Almost every single program in the professional training directory
put out a couple of years ago by AAM is taught by either (1) university
museum/gallery staff on parttime teaching appointment, (2) art history
faculty who know the visual art but not necessarily the institutional
contexts (the same concept applies here to history, natural history, etc.)
or (3) by parttime adjunct faculty recruited from area museums.  While such
frontline perspective is obviously important, it is rarely being balanced by
fulltime faculty who are explicitly trained in museum studies and who can
develop courses dealing with historical, political, social contexts of museums.

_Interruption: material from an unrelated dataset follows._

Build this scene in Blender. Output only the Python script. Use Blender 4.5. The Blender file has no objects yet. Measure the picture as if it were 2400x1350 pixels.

Library science education programs, on the other hand, are taught by fulltime
faculty, usually with doctoral degrees in the field or information systems or
such.
One of the critical marks by which a career field is recognized as a
"profession" is that it possesses and controls a corner of
theoretically-founded, rationally organized knowledge, and that some kind of
formal training is required to understand that information.  Because
"profession" is also an honorific term, there are other connotations, as well,
but I believe our professional training programs give short shrift to anything
that is not that anecdotal, "from the trenches" perspective.  I believe that
the next generation of practitioners in our museums need understanding that
can be passed on by reflective, informed practitioners, AS WELL AS from
sociologists, communications theorists, management theorists, historians,
and anthropologists of contemporary society so that these twenty-first century
administrators, educators, curators and conservators, etc., will understand
what's going on around them and their future institutions.
I vent my spleen on this issue because, after twelve years in museum
fundraising and occasional lectures to classes in museum studies and arts
administration, I went back for a doctoral degree so that I could be a better
scholar and teacher of future practitioners, and now I suspect that most
museum studies programs really don't have the institutional resources or the
interest in finding a fulltime "scholar" in the field.  According to some of
the folks in the AAM's Professional Training standing committee, my
opportunities for teaching are evidently going to be much better in my
"official" doctoral department than they are in any museum studies program,
unless I want to obtain a university art museum staff job that provides an
opportunity for teaching a course or so every year.